# Exercise
Please retype the data in full and exactly; the pictures are not part of the copy.

# Source data

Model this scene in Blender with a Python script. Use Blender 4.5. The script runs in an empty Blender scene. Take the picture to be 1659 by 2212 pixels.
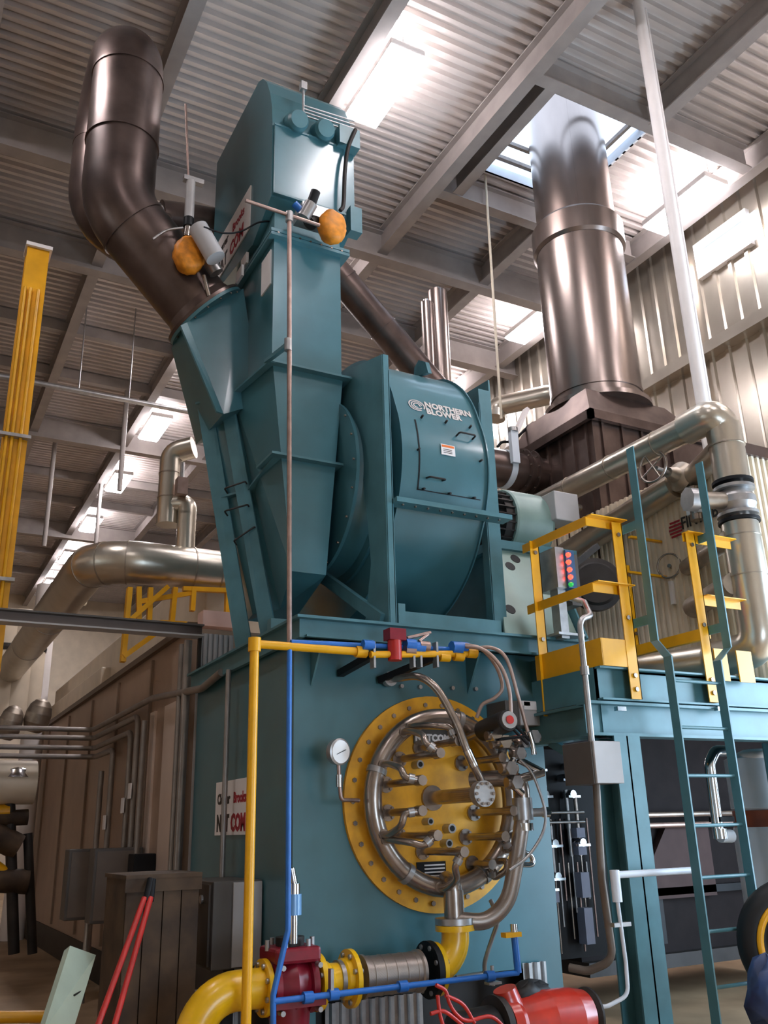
import bpy, math, random
from mathutils import Vector, Matrix
random.seed(7)
SC = bpy.context.scene
COL = SC.collection

# ---------------------------------------------------------------- camera
W, H, CX, CY = 1659.0, 2212.0, 829.5, 1106.0
FPX = 1933.954
AX = Vector((0.88248763, 0.13596433, 0.45025469))     # room axes seen in (right, down, forward)
AY = Vector((-0.4696159, 0.30765725, 0.82753122))
AZ = Vector((-0.0260094, -0.94173283, 0.33535473))
EYE = Vector((0.0, 0.0, 1.6))
right = Vector((AX.x, AY.x, AZ.x)); down = Vector((AX.y, AY.y, AZ.y)); fwd = Vector((AX.z, AY.z, AZ.z))
cd = bpy.data.cameras.new('camera'); cam = bpy.data.objects.new('camera', cd); COL.objects.link(cam)
m = Matrix.Identity(4)
for i in range(3):
    m[i][0] = right[i]; m[i][1] = -down[i]; m[i][2] = -fwd[i]; m[i][3] = EYE[i]
cam.matrix_world = m
cd.sensor_fit = 'VERTICAL'; cd.sensor_height = 36.0; cd.lens = FPX / H * 36.0
cd.clip_start = 0.05; cd.clip_end = 300
SC.camera = cam

# ---------------------------------------------------------------- world, daylight, exposure
wd = bpy.data.worlds.new('sky'); SC.world = wd; wd.use_nodes = True
nt = wd.node_tree; nt.nodes.clear()
out = nt.nodes.new('ShaderNodeOutputWorld'); bg = nt.nodes.new('ShaderNodeBackground')
bg.inputs[0].default_value = (0.62, 0.78, 1.0, 1); bg.inputs[1].default_value = 3.2
nt.links.new(bg.outputs[0], out.inputs[0])

def area(name, loc, target, sx, sy, power, col):
    l = bpy.data.lights.new(name, 'AREA'); l.shape = 'RECTANGLE'; l.size = sx; l.size_y = sy
    l.energy = power; l.color = col
    o = bpy.data.objects.new(name, l); COL.objects.link(o)
    o.location = loc
    o.rotation_euler = (Vector(target) - Vector(loc)).to_track_quat('-Z', 'Y').to_euler()
    return o
# daylight coming in through the open loading door in the right wall, beside the photographer
area('door_daylight', (9.8, 2.4, 2.3), (3.0, 4.6, 1.6), 3.8, 4.2, 480, (0.60, 0.80, 1.0))
# added burner fill, through an assumed unseen opening in the wall behind the photographer
area('front_opening_fill', (3.2, -3.92, 1.5), (3.4, 5.0, 1.8), 2.2, 2.7, 75, (0.60, 0.80, 1.0))

SC.view_settings.view_transform = 'Standard'; SC.view_settings.look = 'None'
SC.view_settings.exposure = 0.5; SC.view_settings.gamma = 1.0
SC.view_settings.use_curve_mapping = False

# ---------------------------------------------------------------- helpers
PI = math.pi
def ray(px, py):
    d = Vector((px - CX, py - CY, FPX)).normalized()
    return Vector((AX.dot(d), AY.dot(d), AZ.dot(d)))
def U(px, py, ax, v):
    """photo pixel -> point of the room lying on the plane axis = v"""
    d = ray(px, py); a = 'XYZ'.index(ax)
    return EYE + d * ((v - EYE[a]) / d[a])

MATS = {}
def lin(h):
    h = h.lstrip('#'); r = []
    for i in (0, 2, 4):
        c = int(h[i:i+2], 16) / 255
        r.append(c / 12.92 if c <= .04045 else ((c + .055) / 1.055) ** 2.4)
    return r
def mat(name, hexc, rough=.5, metal=0., var=.12, scale=6., bump=0., emit=0., spec=.5, dirt=None, stretch=None, coat=0.):
    if name in MATS: return MATS[name]
    M = bpy.data.materials.new(name); M.use_nodes = True
    N = M.node_tree; b = N.nodes['Principled BSDF']
    c = lin(hexc)
    b.inputs['Roughness'].default_value = rough; b.inputs['Metallic'].default_value = metal
    b.inputs['Specular IOR Level'].default_value = spec
    if coat: b.inputs['Coat Weight'].default_value = coat; b.inputs['Coat Roughness'].default_value = .15
    tc = N.nodes.new('ShaderNodeTexCoord'); nz = N.nodes.new('ShaderNodeTexNoise')
    mp = N.nodes.new('ShaderNodeMapping')
    if stretch: mp.inputs['Scale'].default_value = stretch
    N.links.new(tc.outputs['Object'], mp.inputs[0]); N.links.new(mp.outputs[0], nz.inputs['Vector'])
    nz.inputs['Scale'].default_value = scale; nz.inputs['Detail'].default_value = 6
    rp = N.nodes.new('ShaderNodeValToRGB')
    lo = [max(0, x * (1 - var)) for x in c]; hi = [min(1, x * (1 + var)) for x in c]
    if dirt: lo = lin(dirt)
    rp.color_ramp.elements[0].position = .3; rp.color_ramp.elements[1].position = .7
    rp.color_ramp.elements[0].color = (*lo, 1); rp.color_ramp.elements[1].color = (*hi, 1)
    N.links.new(nz.outputs['Fac'], rp.inputs[0]); N.links.new(rp.outputs[0], b.inputs['Base Color'])
    if bump:
        bp = N.nodes.new('ShaderNodeBump'); bp.inputs['Strength'].default_value = bump
        N.links.new(nz.outputs['Fac'], bp.inputs['Height']); N.links.new(bp.outputs[0], b.inputs['Normal'])
    if emit:
        b.inputs['Emission Color'].default_value = (*c, 1); b.inputs['Emission Strength'].default_value = emit
    MATS[name] = M
    return M
def braid(name, hexc):
    M = mat(name, hexc, .38, .85, .1)
    N = M.node_tree; b = N.nodes['Principled BSDF']
    tc = N.nodes.new('ShaderNodeTexCoord'); ck = N.nodes.new('ShaderNodeTexChecker'); ck.inputs['Scale'].default_value = 110
    bp = N.nodes.new('ShaderNodeBump'); bp.inputs['Strength'].default_value = .6; bp.inputs['Distance'].default_value = .01
    N.links.new(tc.outputs['Object'], ck.inputs[0]); N.links.new(ck.outputs['Fac'], bp.inputs['Height']); N.links.new(bp.outputs[0], b.inputs['Normal'])
    return M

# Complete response
Model this scene in Blender with a Python script. Use Blender 4.5. The script runs in an empty Blender scene. Take the picture to be 1659 by 2212 pixels.
import bpy, math, random
from mathutils import Vector, Matrix
random.seed(7)
SC = bpy.context.scene
COL = SC.collection

# ---------------------------------------------------------------- camera
W, H, CX, CY = 1659.0, 2212.0, 829.5, 1106.0
FPX = 1933.954
AX = Vector((0.88248763, 0.13596433, 0.45025469))     # room axes seen in (right, down, forward)
AY = Vector((-0.4696159, 0.30765725, 0.82753122))
AZ = Vector((-0.0260094, -0.94173283, 0.33535473))
EYE = Vector((0.0, 0.0, 1.6))
right = Vector((AX.x, AY.x, AZ.x)); down = Vector((AX.y, AY.y, AZ.y)); fwd = Vector((AX.z, AY.z, AZ.z))
cd = bpy.data.cameras.new('camera'); cam = bpy.data.objects.new('camera', cd); COL.objects.link(cam)
m = Matrix.Identity(4)
for i in range(3):
    m[i][0] = right[i]; m[i][1] = -down[i]; m[i][2] = -fwd[i]; m[i][3] = EYE[i]
cam.matrix_world = m
cd.sensor_fit = 'VERTICAL'; cd.sensor_height = 36.0; cd.lens = FPX / H * 36.0
cd.clip_start = 0.05; cd.clip_end = 300
SC.camera = cam

# ---------------------------------------------------------------- world, daylight, exposure
wd = bpy.data.worlds.new('sky'); SC.world = wd; wd.use_nodes = True
nt = wd.node_tree; nt.nodes.clear()
out = nt.nodes.new('ShaderNodeOutputWorld'); bg = nt.nodes.new('ShaderNodeBackground')
bg.inputs[0].default_value = (0.62, 0.78, 1.0, 1); bg.inputs[1].default_value = 3.2
nt.links.new(bg.outputs[0], out.inputs[0])

def area(name, loc, target, sx, sy, power, col):
    l = bpy.data.lights.new(name, 'AREA'); l.shape = 'RECTANGLE'; l.size = sx; l.size_y = sy
    l.energy = power; l.color = col
    o = bpy.data.objects.new(name, l); COL.objects.link(o)
    o.location = loc
    o.rotation_euler = (Vector(target) - Vector(loc)).to_track_quat('-Z', 'Y').to_euler()
    return o
# daylight coming in through the open loading door in the right wall, beside the photographer
area('door_daylight', (9.8, 2.4, 2.3), (3.0, 4.6, 1.6), 3.8, 4.2, 480, (0.60, 0.80, 1.0))
# added burner fill, through an assumed unseen opening in the wall behind the photographer
area('front_opening_fill', (3.2, -3.92, 1.5), (3.4, 5.0, 1.8), 2.2, 2.7, 75, (0.60, 0.80, 1.0))

SC.view_settings.view_transform = 'Standard'; SC.view_settings.look = 'None'
SC.view_settings.exposure = 0.5; SC.view_settings.gamma = 1.0
SC.view_settings.use_curve_mapping = False

# ---------------------------------------------------------------- helpers
PI = math.pi
def ray(px, py):
    d = Vector((px - CX, py - CY, FPX)).normalized()
    return Vector((AX.dot(d), AY.dot(d), AZ.dot(d)))
def U(px, py, ax, v):
    """photo pixel -> point of the room lying on the plane axis = v"""
    d = ray(px, py); a = 'XYZ'.index(ax)
    return EYE + d * ((v - EYE[a]) / d[a])

MATS = {}
def lin(h):
    h = h.lstrip('#'); r = []
    for i in (0, 2, 4):
        c = int(h[i:i+2], 16) / 255
        r.append(c / 12.92 if c <= .04045 else ((c + .055) / 1.055) ** 2.4)
    return r
def mat(name, hexc, rough=.5, metal=0., var=.12, scale=6., bump=0., emit=0., spec=.5, dirt=None, stretch=None, coat=0.):
    if name in MATS: return MATS[name]
    M = bpy.data.materials.new(name); M.use_nodes = True
    N = M.node_tree; b = N.nodes['Principled BSDF']
    c = lin(hexc)
    b.inputs['Roughness'].default_value = rough; b.inputs['Metallic'].default_value = metal
    b.inputs['Specular IOR Level'].default_value = spec
    if coat: b.inputs['Coat Weight'].default_value = coat; b.inputs['Coat Roughness'].default_value = .15
    tc = N.nodes.new('ShaderNodeTexCoord'); nz = N.nodes.new('ShaderNodeTexNoise')
    mp = N.nodes.new('ShaderNodeMapping')
    if stretch: mp.inputs['Scale'].default_value = stretch
    N.links.new(tc.outputs['Object'], mp.inputs[0]); N.links.new(mp.outputs[0], nz.inputs['Vector'])
    nz.inputs['Scale'].default_value = scale; nz.inputs['Detail'].default_value = 6
    rp = N.nodes.new('ShaderNodeValToRGB')
    lo = [max(0, x * (1 - var)) for x in c]; hi = [min(1, x * (1 + var)) for x in c]
    if dirt: lo = lin(dirt)
    rp.color_ramp.elements[0].position = .3; rp.color_ramp.elements[1].position = .7
    rp.color_ramp.elements[0].color = (*lo, 1); rp.color_ramp.elements[1].color = (*hi, 1)
    N.links.new(nz.outputs['Fac'], rp.inputs[0]); N.links.new(rp.outputs[0], b.inputs['Base Color'])
    if bump:
        bp = N.nodes.new('ShaderNodeBump'); bp.inputs['Strength'].default_value = bump
        N.links.new(nz.outputs['Fac'], bp.inputs['Height']); N.links.new(bp.outputs[0], b.inputs['Normal'])
    if emit:
        b.inputs['Emission Color'].default_value = (*c, 1); b.inputs['Emission Strength'].default_value = emit
    MATS[name] = M
    return M
def braid(name, hexc):
    M = mat(name, hexc, .38, .85, .1)
    N = M.node_tree; b = N.nodes['Principled BSDF']
    tc = N.nodes.new('ShaderNodeTexCoord'); ck = N.nodes.new('ShaderNodeTexChecker'); ck.inputs['Scale'].default_value = 110
    bp = N.nodes.new('ShaderNodeBump'); bp.inputs['Strength'].default_value = .6; bp.inputs['Distance'].default_value = .01
    N.links.new(tc.outputs['Object'], ck.inputs[0]); N.links.new(ck.outputs['Fac'], bp.inputs['Height']); N.links.new(bp.outputs[0], b.inputs['Normal'])
    return M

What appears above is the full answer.